= WHAT THE TASK REQUIRES =
Write out the whole listing word for word.

= AVAILABLE DATA =
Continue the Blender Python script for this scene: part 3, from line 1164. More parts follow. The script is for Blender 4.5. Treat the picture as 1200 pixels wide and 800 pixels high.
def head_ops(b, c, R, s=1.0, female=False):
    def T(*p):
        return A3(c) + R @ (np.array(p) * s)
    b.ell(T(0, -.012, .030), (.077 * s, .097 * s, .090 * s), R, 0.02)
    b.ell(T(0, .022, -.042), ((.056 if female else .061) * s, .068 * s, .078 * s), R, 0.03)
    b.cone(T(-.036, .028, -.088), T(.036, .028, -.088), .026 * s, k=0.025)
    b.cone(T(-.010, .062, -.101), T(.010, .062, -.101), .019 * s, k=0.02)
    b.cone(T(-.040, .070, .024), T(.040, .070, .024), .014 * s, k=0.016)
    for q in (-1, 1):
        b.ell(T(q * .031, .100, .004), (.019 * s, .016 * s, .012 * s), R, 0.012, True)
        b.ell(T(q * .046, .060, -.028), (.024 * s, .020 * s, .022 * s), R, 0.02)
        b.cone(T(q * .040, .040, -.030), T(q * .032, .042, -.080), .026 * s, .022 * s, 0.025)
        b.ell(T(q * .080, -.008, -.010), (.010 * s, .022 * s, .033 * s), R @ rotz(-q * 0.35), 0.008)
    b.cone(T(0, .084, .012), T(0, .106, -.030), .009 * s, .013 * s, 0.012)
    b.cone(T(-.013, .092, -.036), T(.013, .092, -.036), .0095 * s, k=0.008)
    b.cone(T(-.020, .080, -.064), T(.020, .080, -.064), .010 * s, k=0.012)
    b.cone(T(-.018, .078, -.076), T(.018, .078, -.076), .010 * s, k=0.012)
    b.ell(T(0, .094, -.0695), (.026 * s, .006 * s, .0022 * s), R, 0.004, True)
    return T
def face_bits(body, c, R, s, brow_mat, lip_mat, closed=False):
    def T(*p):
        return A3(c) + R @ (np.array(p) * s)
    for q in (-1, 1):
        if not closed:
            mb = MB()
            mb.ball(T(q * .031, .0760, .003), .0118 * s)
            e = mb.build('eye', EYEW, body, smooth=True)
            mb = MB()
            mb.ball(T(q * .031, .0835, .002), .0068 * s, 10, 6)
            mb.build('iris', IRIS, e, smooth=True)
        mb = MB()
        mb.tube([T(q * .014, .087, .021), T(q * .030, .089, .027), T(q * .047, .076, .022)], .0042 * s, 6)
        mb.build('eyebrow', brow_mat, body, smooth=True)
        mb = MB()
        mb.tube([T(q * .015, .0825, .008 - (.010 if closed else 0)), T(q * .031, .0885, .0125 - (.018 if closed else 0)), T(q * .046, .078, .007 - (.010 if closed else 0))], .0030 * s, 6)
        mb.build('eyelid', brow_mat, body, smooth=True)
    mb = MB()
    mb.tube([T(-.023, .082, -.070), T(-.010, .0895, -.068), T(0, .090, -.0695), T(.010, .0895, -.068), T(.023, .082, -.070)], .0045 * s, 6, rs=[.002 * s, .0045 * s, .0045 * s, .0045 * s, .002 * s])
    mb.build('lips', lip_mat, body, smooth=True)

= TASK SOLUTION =
Continue the Blender Python script for this scene: part 3, from line 1164. More parts follow. The script is for Blender 4.5. Treat the picture as 1200 pixels wide and 800 pixels high.
def head_ops(b, c, R, s=1.0, female=False):
    def T(*p):
        return A3(c) + R @ (np.array(p) * s)
    b.ell(T(0, -.012, .030), (.077 * s, .097 * s, .090 * s), R, 0.02)
    b.ell(T(0, .022, -.042), ((.056 if female else .061) * s, .068 * s, .078 * s), R, 0.03)
    b.cone(T(-.036, .028, -.088), T(.036, .028, -.088), .026 * s, k=0.025)
    b.cone(T(-.010, .062, -.101), T(.010, .062, -.101), .019 * s, k=0.02)
    b.cone(T(-.040, .070, .024), T(.040, .070, .024), .014 * s, k=0.016)
    for q in (-1, 1):
        b.ell(T(q * .031, .100, .004), (.019 * s, .016 * s, .012 * s), R, 0.012, True)
        b.ell(T(q * .046, .060, -.028), (.024 * s, .020 * s, .022 * s), R, 0.02)
        b.cone(T(q * .040, .040, -.030), T(q * .032, .042, -.080), .026 * s, .022 * s, 0.025)
        b.ell(T(q * .080, -.008, -.010), (.010 * s, .022 * s, .033 * s), R @ rotz(-q * 0.35), 0.008)
    b.cone(T(0, .084, .012), T(0, .106, -.030), .009 * s, .013 * s, 0.012)
    b.cone(T(-.013, .092, -.036), T(.013, .092, -.036), .0095 * s, k=0.008)
    b.cone(T(-.020, .080, -.064), T(.020, .080, -.064), .010 * s, k=0.012)
    b.cone(T(-.018, .078, -.076), T(.018, .078, -.076), .010 * s, k=0.012)
    b.ell(T(0, .094, -.0695), (.026 * s, .006 * s, .0022 * s), R, 0.004, True)
    return T
def face_bits(body, c, R, s, brow_mat, lip_mat, closed=False):
    def T(*p):
        return A3(c) + R @ (np.array(p) * s)
    for q in (-1, 1):
        if not closed:
            mb = MB()
            mb.ball(T(q * .031, .0760, .003), .0118 * s)
            e = mb.build('eye', EYEW, body, smooth=True)
            mb = MB()
            mb.ball(T(q * .031, .0835, .002), .0068 * s, 10, 6)
            mb.build('iris', IRIS, e, smooth=True)
        mb = MB()
        mb.tube([T(q * .014, .087, .021), T(q * .030, .089, .027), T(q * .047, .076, .022)], .0042 * s, 6)
        mb.build('eyebrow', brow_mat, body, smooth=True)
        mb = MB()
        mb.tube([T(q * .015, .0825, .008 - (.010 if closed else 0)), T(q * .031, .0885, .0125 - (.018 if closed else 0)), T(q * .046, .078, .007 - (.010 if closed else 0))], .0030 * s, 6)
        mb.build('eyelid', brow_mat, body, smooth=True)
    mb = MB()
    mb.tube([T(-.023, .082, -.070), T(-.010, .0895, -.068), T(0, .090, -.0695), T(.010, .0895, -.068), T(.023, .082, -.070)], .0045 * s, 6, rs=[.002 * s, .0045 * s, .0045 * s, .0045 * s, .002 * s])
    mb.build('lips', lip_mat, body, smooth=True)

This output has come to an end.